Designing
highly engaging digital lessons can be the catalyst for enhancing a school’s
vision for the future, strengthening its
learning goals, and helping it to realize its mission. To be deemed successful,
digital lesson design itself must weigh the relationship between technology
investments and student growth. Technology integration requires that teachers be willing to make
substantial investments in time, resources, and support. Incorporating
technology into the classroom effectively, teachers must use those strategies
that are directly aligned to practices that engage students in higher levels of
direct learning and the development of critical thinking skills. Technology
tools by themselves will not reform the learning environment.

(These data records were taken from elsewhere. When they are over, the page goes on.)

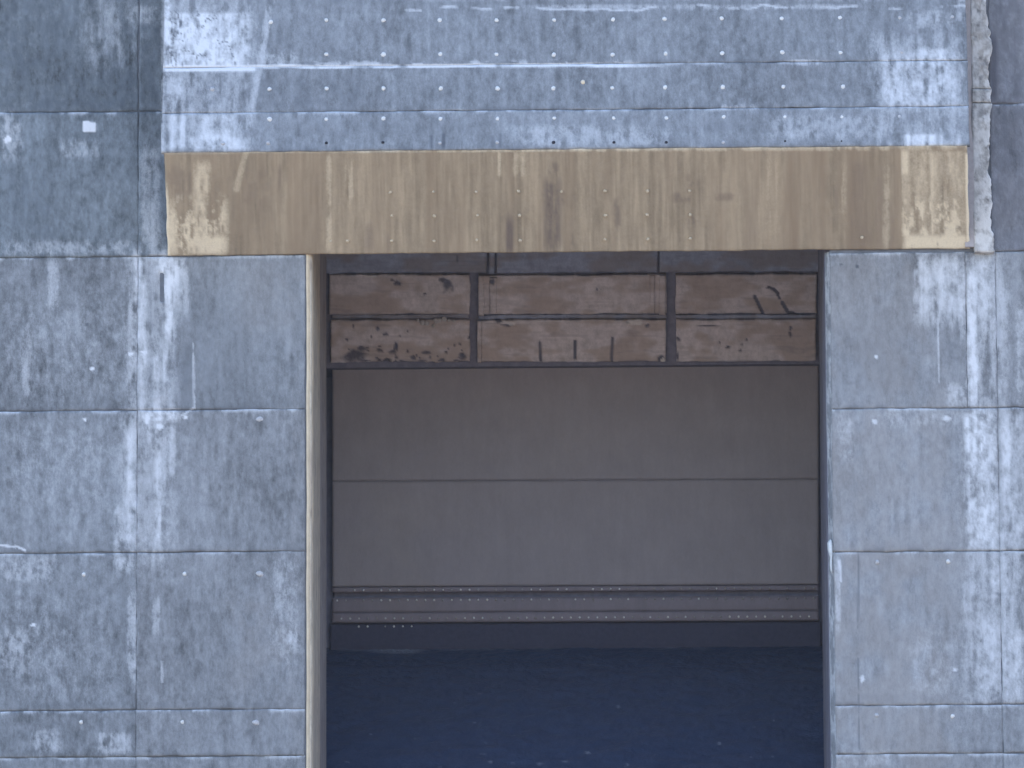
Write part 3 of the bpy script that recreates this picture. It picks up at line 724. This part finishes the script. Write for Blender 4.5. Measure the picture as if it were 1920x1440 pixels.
# tie plugs
def brow(x, y):
    v = y + 7 * (x - 308) / 1506
    return BP[0 if v < 127 else 1 if v < 213 else 2]
plugA = dome_mesh('tie_plug', 0.046, 0.030, 8, 1); plugB = dome_mesh('tie_plug', 0.046, 0.026, 7, 2); plugW = dome_mesh('tie_plug', 0.058, 0.022, 8, 3, 1.5)
HOLE = dome_mesh('tie_hole', 0.034, 0.012, 8, 5)
lean = -math.atan2(0.6, 2.85)
R1 = [(507, 41), (612, 38), (720, 38), (825, 38), (931, 38), (1039, 38), (1149, 37), (1246, 36), (1353, 35), (1465, 35), (1575, 34), (1688, 34), (1785, 32)]
R2 = [(612, 102), (719, 102), (826, 102), (932, 102), (1039, 103), (1149, 103), (1247, 101), (1355, 100), (1467, 99), (1576, 99), (1690, 98)]
R3 = [(398, 167), (506, 167), (612, 166), (719, 166), (826, 166), (933, 166), (1038, 166), (1149, 165), (1248, 164), (1355, 164), (1468, 163), (1580, 163)]
R4 = [(505, 224), (612, 224), (719, 223), (825, 223), (932, 223), (1039, 222), (1151, 222), (1249, 222), (1356, 220), (1472, 220), (1578, 220), (1686, 219)]
R5 = [(503, 268, 'w'), (612, 268, 'd'), (718, 267, 'd'), (825, 268, 'w'), (932, 267, 'w'), (1038, 267, 'd'), (1151, 267, 'd'), (1249, 267, 'd'), (1356, 267, 'w'), (1472, 265, 'd'), (1578, 265, 'd'), (418, 269, 'w')]
for row in (R1, R2, R3, R4):
    for (x, y) in row:
        Y = bdepth(y + 4 * (x - 308) / 1506) - 0.002
        dull = x > 1640 or x < 450
        inst('tie_plug', rnd.choice((plugA, plugB)), M_plug_dull if dull else M_plug, brow(x, y), P(x + rnd.uniform(-1, 1), y, Y), tilt=lean, s=rnd.uniform(.85, 1.12), rot=rnd.uniform(0, 6))
inst('tie_plug', plugA, M_plug_warm, BP[1], P(1093, 154, bdepth(156) - .002), tilt=lean, s=1.0)
for (x, y, kd) in R5:
    Y = bdepth(y + 4 * (x - 308) / 1506) - 0.014
    if kd == 'd': inst('tie_hole', HOLE, M_hole, BP[2], P(x, y, Y), tilt=lean, s=rnd.uniform(.8, 1.1))
    else: inst('tie_plug', plugB, M_plug_dull, BP[2], P(x, y, Y), tilt=lean, s=rnd.uniform(.7, .85), rot=rnd.uniform(0, 6))
SP = [(732, 360), (812, 360), (893, 360), (972, 359), (1053, 359), (1134, 358), (1214, 358), (1293, 358), (735, 405), (814, 405), (895, 404), (974, 404), (1135, 404), (1214, 403), (1294, 403),
      (620, 452), (652, 452), (734, 452), (814, 452), (894, 450), (975, 451), (1134, 449), (1215, 448), (1294, 447), (1616, 445)]
sang = math.atan2(-ySF, zSF - sBL.z)
for (x, y) in SP:
    v = (y - (285 - 6 * (x - 308) / 1506)) / 192.5
    Y = ySF + (-0.03 - ySF) * v - 0.008
    inst('tie_plug', rnd.choice((plugA, plugB)), M_plug_soffit, SOF, P(x, y, Y), tilt=sang, s=rnd.uniform(.62, .85), rot=rnd.uniform(0, 6))
for (x, y, kd) in ((157, 1077, 'A'), (346, 1076, 'A'), (487, 1076, 'W'), (152, 1354, 'A'), (342, 1354, 'A'), (480, 1355, 'W'), (487, 786, 'W')):
    inst('tie_plug', plugW if kd == 'W' else plugA, M_plug_dull if kd == 'W' else M_plug, LP[3 if y < 1000 else 4 if y < 1300 else 5, 0 if x < 250 else 1], P(x, y, -0.012), s=.9, rot=rnd.uniform(-.2, .2))
for (x, y, mt) in ((1645, 1054, M_plug_dull), (1778, 1053, M_plug), (1644, 1341, M_plug_dull), (1786, 1343, M_plug)):
    inst('tie_plug', plugA, mt, RP[4 if y < 1300 else 5], P(x, y, -0.012), s=.95, rot=rnd.uniform(0, 6))

# ------------------------------------------------------------------ breast wall of panels inside the opening
def wdepth(v): return 8.3 + 1.0 * (v - 480) / 205.0
breast = thing('breast_wall', 'brown panelled concrete beam with dark slots and pitted lower rim inside the opening', 'beam', (P(1075, 685, 9).x, 9.5, P(1075, 685, 9).z))
def pits_masks(spec):
    def f(px, py, U, V, eu, ev):
        bl = fbm(px / 16, py / 16, 6, 5, .6); hz = fbm(px / 70, py / 7, 4, 4); fine = fbm(px / 5, py / 4, 9, 3)
        tone = 1 + (bl - .5) * .35 + (hz - .5) * .45 + (fine - .5) * .2
        pale = 0.30 * sst(.55, .7, bl) * 0 + 0; pale = np.zeros_like(px) + .0
        dark = .45 * np.exp(-ev / .03) * sst(.4, .6, fbm(px / 18, py / 60, 3, 4)); dark = np.maximum(dark, .25 * sst(.55, .75, hz))
        warm = .5 * sst(.4, .65, fbm(px / 60, py / 30, 12, 3)); dd = np.zeros_like(px)
        for s in spec:
            if s[0] == 'd':
                b_ = blob(px, py, s[1], s[2], s[3], s[4], .6, .55, s[5] if len(s) > 5 else 3); dark = np.maximum(dark, b_ * .95); dd = dd - b_ * .03
            elif s[0] == 'l':
                b_ = seg(px, py, s[1], s[2], s[3], s[4], s[5], 2); dark = np.maximum(dark, b_); dd = dd - b_ * .02
            elif s[0] == 'p':
                b_ = blob(px, py, s[1], s[2], s[3], s[4], .4, .7, 5); pale = np.maximum(pale, b_ * .8); dd = dd + b_ * .03
        return pale, dark, warm, tone, dd
    return f
def bpanel(name, x0, x1, y0, y1, mat, spec, off=0.0, thick=.18, seed=0, cell=.03, jit=.012):
    sl = -4.6 / 960
    TL = P(x0, y0, wdepth(y0)); TR = P(x1, y0 + sl * (x1 - x0), wdepth(y0)); BR = P(x1, y1 + sl * (x1 - x0), wdepth(y1)); BL = P(x0, y1, wdepth(y1))
    return panel(name, TL, TR, BR, BL, mat, breast, pits_masks(spec), cell=cell, thick=thick, relief=.012, jit=jit, seed=seed, off=off)
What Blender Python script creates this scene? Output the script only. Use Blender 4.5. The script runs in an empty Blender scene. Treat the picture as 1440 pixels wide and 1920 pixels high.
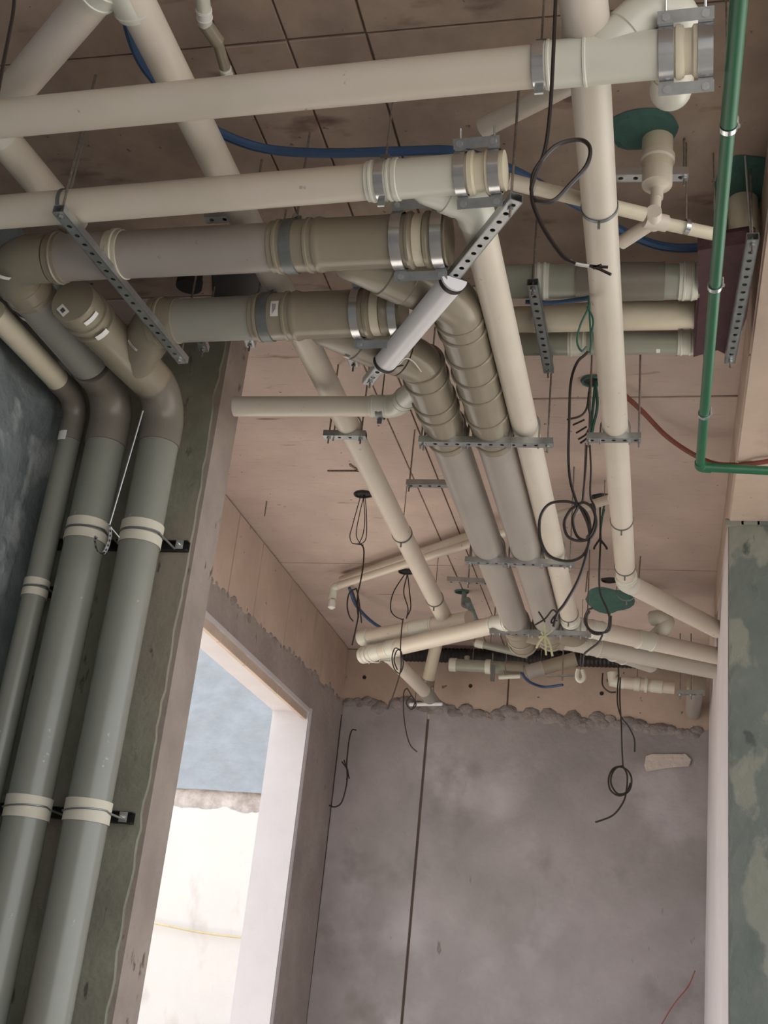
import bpy, bmesh, math, random
from mathutils import Vector, Matrix, noise
random.seed(7)
S = bpy.context.scene
COL = S.collection
PI = math.pi

# ------------------------------------------------------------------ camera
YAW, PITCH, ROLL, F = -0.25437751, 0.39734768, 0.10798259, 2213.91
CZ = 1.5
_f = Vector((math.sin(YAW)*math.cos(PITCH), math.cos(YAW)*math.cos(PITCH), math.sin(PITCH)))
_r0 = _f.cross(Vector((0, 0, 1))).normalized(); _u0 = _r0.cross(_f)
_r = math.cos(ROLL)*_r0 + math.sin(ROLL)*_u0
_u = -math.sin(ROLL)*_r0 + math.cos(ROLL)*_u0
cd = bpy.data.cameras.new('camera'); cam = bpy.data.objects.new('camera', cd); COL.objects.link(cam)
M = Matrix((_r, _u, -_f)).transposed().to_4x4(); M.translation = Vector((0, 0, CZ)); cam.matrix_world = M
cd.sensor_fit = 'VERTICAL'; cd.sensor_height = 36; cd.sensor_width = 27; cd.lens = F*36/1920
cd.clip_start = 0.05; cd.clip_end = 200
S.camera = cam

# ------------------------------------------------------------------ world, sun, exposure
S.view_settings.view_transform = 'Standard'; S.view_settings.look = 'None'
S.view_settings.gamma = 1; S.view_settings.use_curve_mapping = False
S.view_settings.exposure = 0.35
W = bpy.data.worlds.new('world'); S.world = W; W.use_nodes = True
W.node_tree.nodes['Background'].inputs[0].default_value = (0.90, 0.95, 1.0, 1)
W.node_tree.nodes['Background'].inputs[1].default_value = 1.9
sd = bpy.data.lights.new('sun', 'SUN'); sd.energy = 9.0; sd.angle = math.radians(3); sd.color = (1, .97, .93)
sun = bpy.data.objects.new('sun', sd); COL.objects.link(sun); sun.rotation_euler = Vector((-.60, .16, .80)).to_track_quat('Z', 'Y').to_euler()   # shines in through the doorway on to the floor

# ------------------------------------------------------------------ helpers
def V3(*a): return Vector(a)
def ray(x, y): return (_r*((x-720)/F) - _u*((y-960)/F) + _f)
def at(x, y, X=None, Y=None, Z=None):
    """point of the place seen along a given direction, on a plane of known X, Y or height Z"""
    d = ray(x, y)
    t = X/d.x if X is not None else Y/d.y if Y is not None else (Z-CZ)/d.z
    return d*t + Vector((0, 0, CZ))

def mat(name, col, rough=.6, metal=0, var=.12, scale=6, bump=0, bscale=40, spots=None, col2=None, stretch=(1, 1, 1), coat=0, hue=None):
    m = bpy.data.materials.new(name); m.use_nodes = True
    nt = m.node_tree; N = nt.nodes; L = nt.links; b = N['Principled BSDF']
    b.inputs['Roughness'].default_value = rough; b.inputs['Metallic'].default_value = metal
    if coat: b.inputs['Coat Weight'].default_value = coat
    tc = N.new('ShaderNodeTexCoord'); mp = N.new('ShaderNodeMapping'); mp.inputs['Scale'].default_value = stretch
    L.new(tc.outputs['Object'], mp.inputs[0])
    n = N.new('ShaderNodeTexNoise'); n.inputs['Scale'].default_value = scale; n.inputs['Detail'].default_value = 8; n.inputs['Roughness'].default_value = .62
    L.new(mp.outputs[0], n.inputs[0])
    cr = N.new('ShaderNodeValToRGB'); e = cr.color_ramp.elements
    c2 = col2 or tuple(c*(1-var*2) for c in col)
    e[0].position = .33; e[0].color = (*c2, 1); e[1].position = .66; e[1].color = (*col, 1)
    L.new(n.outputs[0], cr.inputs[0]); out = cr.outputs[0]
    if spots:
        for (sc, lo, hi, scol, sst) in spots:
            mp2 = N.new('ShaderNodeMapping'); mp2.inputs['Scale'].default_value = sst; mp2.inputs['Location'].default_value = (sc, 3.1, 1.7)
            L.new(tc.outputs['Object'], mp2.inputs[0])
            n2 = N.new('ShaderNodeTexNoise'); n2.inputs['Scale'].default_value = sc; n2.inputs['Detail'].default_value = 6
            L.new(mp2.outputs[0], n2.inputs[0])
            r2 = N.new('ShaderNodeValToRGB'); r2.color_ramp.elements[0].position = lo; r2.color_ramp.elements[1].position = hi
            L.new(n2.outputs[0], r2.inputs[0])
            mx = N.new('ShaderNodeMix'); mx.data_type = 'RGBA'
            L.new(r2.outputs[0], mx.inputs[0]); L.new(out, mx.inputs[6]); mx.inputs[7].default_value = (*scol, 1)
            out = mx.outputs[2]
    L.new(out, b.inputs['Base Color'])
    if bump:
        nb = N.new('ShaderNodeTexNoise'); nb.inputs['Scale'].default_value = bscale; nb.inputs['Detail'].default_value = 8
        L.new(mp.outputs[0], nb.inputs[0])
        bp = N.new('ShaderNodeBump'); bp.inputs['Strength'].default_value = bump; bp.inputs['Distance'].default_value = .02
        L.new(nb.outputs[0], bp.inputs['Height']); L.new(bp.outputs[0], b.inputs['Normal'])
    return m

DK = (.10, .07, .055)
M_CEIL = mat('formwork_concrete', (.60, .485, .43), .8, col2=(.50, .395, .345), scale=2.2, bump=.12, bscale=14,
             spots=[(60, .60, .80, (.42, .29, .23), (.12, 1.4, 1)), (5, .69, .73, (.24, .16, .12), (.25, 3.0, 1)), (9, .68, .76, (.30, .20, .16), (.35, 1.6, 1)), (2.2, .56, .78, (.68, .54, .45), (1, 1, 1)), (38, .70, .75, DK, (1, 1, 1))])
M_CEILN = mat('stained_shaded_formwork', (.42, .32, .255), .8, col2=(.27, .20, .165), scale=3.4, bump=.15, bscale=14,  # near ceiling: stains and mottling, plus shade put into the darker base colour
              spots=[(7, .62, .74, (.16, .10, .08), (.5, 1.3, 1)), (3, .60, .8, (.42, .34, .28), (1, 1, 1)), (30, .68, .74, DK, (1, 1, 1))])
M_JOINT = mat('joint_backing', (.24, .175, .14), .9)  # brown of the recessed backing that shows in the panel gaps
M_BEAM = mat('beam_formwork', (.56, .44, .36), .8, var=.1, scale=3, bump=.15, bscale=14,
             spots=[(20, .70, .74, (.18, .13, .10), (1, 1, 1)), (5, .6, .75, (.45, .33, .27), (1, 1, .3))])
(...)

It is with the
blending of effective instructional practices that fit within a lesson design
where technology integration merges with 21st Century teaching.
Viewing
technology lesson design as a process instead of an event requires two paradigm
shifts in thinking and development. The first paradigm shift occurs when the
stakeholders of the district realize the design process will result in more
than simply purchasing technology. Ten years ago, technology investment focused
primarily on acquiring computers and was simply a process of deciding what type
of computers to purchase, how many, and where to place them. Today, new technology
opportunities require technology designers to rethink the plausibility of
technology in the classroom. The design process must address how technology
will be used by students and staff, not just what equipment it will involve.
The
second paradigm shift occurs when the technology design process integrates the
technology into the curriculum. This paradigm shift allows the designing
process to have an impact on student learning. For the technology planning
efforts to have maximum effect on student learning, the process must be coupled
with curriculum development and instructional lesson design. Since the goal of
technology design should be improved student learning, this process begets
questions that only classroom teachers can answer. Therefore, a collaborative
effort between technology professionals and teachers will produce the most
comprehensive and successful technology integration plan. Without this investment
of time and effort, designing for technology will have little or no impact on
school improvement.
Finally,
the key to increasing student performance begins by providing formal teacher
training. Through professional development, teachers will better understand the
design for technology integration and realize ways to apply the essential strategies
to instruction. When teachers understand the criteria by which technology
integration will occur, the approach to the school improvement process in
regards to web 2.0 literacy learning will become more effective.
The
shape of the school of the future is amorphous, but most educators and
observers agree that the future school will go interactive. The emphasis will
be on becoming adept at the learning tools, on mastering concepts quickly, on
thinking critically, on expressing oneself effectively and preparing the
student for lifelong independent learning. This century will produce schools
that will transform electronic information into inquiry-based methods that will
change traditional approaches of educating the individual. Integrated
technology linking the highways of knowledge will become essential for effective
schools of the future.
In
closing, whether or not we are ready for the paradigm shift that adopts
technology into the curriculum of the future will most assuredly precipitate,
the societal forces for integrating technology learning into the schools and
global marketplace are upon us. It is up to the educators of the future to bring
together the interaction of the traditional
classrooms of today. These are the classrooms that lay so far apart but so
close together so that when bridged with technology the effect will be greater
than the sum of their individual effects. Between the present and the
near future, technology resources stand to foster students’ development of both
traditional and digital learning; however, schools of the future have many questions
to answer and many cautions to consider as educators formulate a vision for
best practices. To accomplish true synergy of the emergence of technology into
the traditional classroom settings educators must understand the elements of adopting
technology resources within the dynamics of the educational setting and become
pivotal forces in affecting the learning outcomes of the school.